Check the notebook and submit it. When you are done with a notebook, you should click on Kernel > Restart & Run All to run the code in the notebook and verify that everything works as expected and there are no errors. After this check you can save the notebook and submit it according to the instructions below.

Lab 1: Python Basics

This lab and the introductory lecture session help you to get started with Python. The focus is on basic language features: You will be working with basic data structures such as strings, dictionaries, and lists, write loops and comprehensions to iterate over sequential data such as lists of strings.

Lab 2-3: Functions and procedural abstraction

This lab and the second lecture session help you with working with Python functions, procedural abstraction, some debugging or testing, and functional patterns. The focus is on using the basic language feature of functions, and the subdivision of problems. You will be working with functions, exceptions, assertions and various Pythonic functional constructs. You will also try out basic recursive patterns, and try out numpy.

Lab 4-5: OOP and scripts

In these final two labs, you will practice writing a simple command line Python script where you read, analyse and write text files, rule out poor choices of data structures, and structure your program. Finally, you will learn about basic OOP in Python, try out simple numpy array operations and build a crude image/vector classifier.

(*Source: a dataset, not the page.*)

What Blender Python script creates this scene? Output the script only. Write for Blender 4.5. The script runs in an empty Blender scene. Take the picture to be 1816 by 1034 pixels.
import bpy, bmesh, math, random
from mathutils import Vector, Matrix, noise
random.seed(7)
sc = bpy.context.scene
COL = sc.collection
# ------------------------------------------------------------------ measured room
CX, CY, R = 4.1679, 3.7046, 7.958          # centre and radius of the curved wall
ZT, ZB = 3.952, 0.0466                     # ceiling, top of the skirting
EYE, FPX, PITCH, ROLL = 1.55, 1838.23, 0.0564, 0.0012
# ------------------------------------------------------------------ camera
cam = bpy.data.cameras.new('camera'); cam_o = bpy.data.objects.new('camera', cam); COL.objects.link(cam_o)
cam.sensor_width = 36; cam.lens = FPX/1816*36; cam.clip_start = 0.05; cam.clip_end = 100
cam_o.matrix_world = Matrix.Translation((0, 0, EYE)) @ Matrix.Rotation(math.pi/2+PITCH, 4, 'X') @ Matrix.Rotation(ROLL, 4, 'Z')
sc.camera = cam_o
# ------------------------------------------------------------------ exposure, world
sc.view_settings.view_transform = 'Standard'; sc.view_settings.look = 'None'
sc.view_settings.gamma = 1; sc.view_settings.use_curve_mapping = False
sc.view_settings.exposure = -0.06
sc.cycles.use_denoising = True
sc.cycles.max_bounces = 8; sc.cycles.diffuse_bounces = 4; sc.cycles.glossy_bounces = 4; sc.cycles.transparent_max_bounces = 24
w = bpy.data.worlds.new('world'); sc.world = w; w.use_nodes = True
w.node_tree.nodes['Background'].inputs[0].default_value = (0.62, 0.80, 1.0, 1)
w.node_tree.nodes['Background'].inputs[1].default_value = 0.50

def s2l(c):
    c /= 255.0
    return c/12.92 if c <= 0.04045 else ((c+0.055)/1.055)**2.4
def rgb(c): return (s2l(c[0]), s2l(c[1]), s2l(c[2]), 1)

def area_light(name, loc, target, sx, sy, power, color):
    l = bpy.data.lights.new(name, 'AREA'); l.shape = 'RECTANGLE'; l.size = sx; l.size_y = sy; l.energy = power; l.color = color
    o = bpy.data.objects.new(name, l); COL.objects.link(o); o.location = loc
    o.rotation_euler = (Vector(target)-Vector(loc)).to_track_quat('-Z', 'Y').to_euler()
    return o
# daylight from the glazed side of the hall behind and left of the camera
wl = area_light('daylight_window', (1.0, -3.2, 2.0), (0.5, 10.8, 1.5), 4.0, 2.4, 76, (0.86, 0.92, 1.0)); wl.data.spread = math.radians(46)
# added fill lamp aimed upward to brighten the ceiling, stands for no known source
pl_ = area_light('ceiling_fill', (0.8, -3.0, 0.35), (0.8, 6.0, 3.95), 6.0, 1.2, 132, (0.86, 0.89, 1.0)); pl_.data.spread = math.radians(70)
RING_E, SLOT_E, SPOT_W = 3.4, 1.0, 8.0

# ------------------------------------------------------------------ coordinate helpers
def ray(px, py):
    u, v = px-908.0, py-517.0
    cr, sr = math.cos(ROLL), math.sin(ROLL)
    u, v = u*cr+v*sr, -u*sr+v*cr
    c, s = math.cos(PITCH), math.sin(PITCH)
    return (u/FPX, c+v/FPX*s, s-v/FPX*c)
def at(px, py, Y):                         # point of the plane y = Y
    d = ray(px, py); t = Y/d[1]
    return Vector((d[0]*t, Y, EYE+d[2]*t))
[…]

  • Lab 4: Scripting and text generation (note! Not a Notebook, not handed in as a notebook) (due 2020-03-04, hand in ASAP).
    shakespeare.txt (The Complete Works of Shakespeare, per Project Gutenberg)
  • Lab 5: OOP introduction, basic numpy (due 2020-03-17, hand in ASAP). The last scheduled lab is on 11/3.
    HANDIN INSTRUCTION (Urkund): It has been strongly suggested that we use the anti-plagiarism service Urkund. Urkund rejects Notebooks and .py files (even if they are simple text). So: just before you hand in lab 5, generate a PDF export of the exact notebook you're handing in (in the notebook, select File > Download as > PDF via Latex (.pdf). Then send both your notebook (.ipynb) and the PDF in the same email to your assistant. Add an open copy (CC) to anders.marak.leffler.liu@analys.urkund.se. If you are handing in to Anders, you should send both to his @liu.se address and this Urkund address. You will receive an error message from Urkund, telling you that they don't handle Notebooks. That is fine. (The reason for handing in both files in the same email is to make it easier to check that the PDF corresponds to the Notebook.). This applies to lab 5 (not 1-3). Lab 4 is not in notebook format. We may check your lab 4 handins in a similar automated fashion, but you don't need to change how you hand in.

All labs must be passed by March 31 (slightly extended due to issues with lab systems). The assistants should have the lab at least 5 work days before this to guarantee grading.

IDA general lab rules

Rules for examination of computer lab assignments at IDA

You are expected to do lab assignments in group or individually, as instructed for a course. However, examination is always based on individual performance.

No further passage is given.